Lors d’un de ses passages à Genève, Evelyne avait fait la connaissance de Michel Pastore, architecte d’intérieur et spécialiste en tapisserie. Ils se sont mariés et l’homme, diplômé des Arts et Métiers de Vevey, est venu s’installer à Tounès avec son épouse. Même quand son business ne florissait pas, elle était toujours heureuse pour la plus simple raison : j’étais heureuse que les enfants du village puissent continuer à apprendre un métier et se sentent autonomes et capables de faire beaucoup de choses.
Grâce à l’idée de Porret, le village de Tounès est devenu la capitale de l’artisanat, et son école est devenue une attraction touristique ouverte toute l’année, et un lieu de rencontre annuel pour les potiers et les artisans.
Vous ne trouvez pas de chômeur à Tounès, tout le monde travaille avec de la poterie, de l’osier ou des tapis à main, leur travail est exporté à l’étranger, et il y a un festival annuel de poterie, qui comprend des ateliers, des galeries d’art et du théâtre de marionnettes, mais les artistes viennent de différents pays arabes et européens pour participer à leur travail. Le village a été placé parmi les circuits touristiques les plus importants d’Égypte, avec des endroits pour accueillir les touristes qui peuvent rester quelques jours en profitant de l’art, de la beauté et de la nature magnifique.
Il y a aussi un musée unique de caricature, sans nul autre pareil dans le reste de l’Egypte. Il a été créé par le grandissime Mohamed Abla. Le lieu mythique et magique à la fois contient les plus anciennes caricatures et bandes dessinées d’artistes mémorables du passé à l’instar de Saroghan, Toghan et Zohdi.

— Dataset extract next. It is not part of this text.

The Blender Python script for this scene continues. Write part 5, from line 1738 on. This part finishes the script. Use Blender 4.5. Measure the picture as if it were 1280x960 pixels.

Evelyne en tout cas a pu prouver quelque chose : Ce n’est que lorsque nous croyons en ce que nous faisons que la réussite se manifeste dans nos cieux. Elle a montré à quel degré l’apprentissage d’un métier artisanal change la réalité. Porret a pu changer la réalité d’un village modeste, en un lieu voué à la production, à la richesse et au cosmopolitisme. Croire, aimer et apprendre sont les mots qui résument son message sur terre.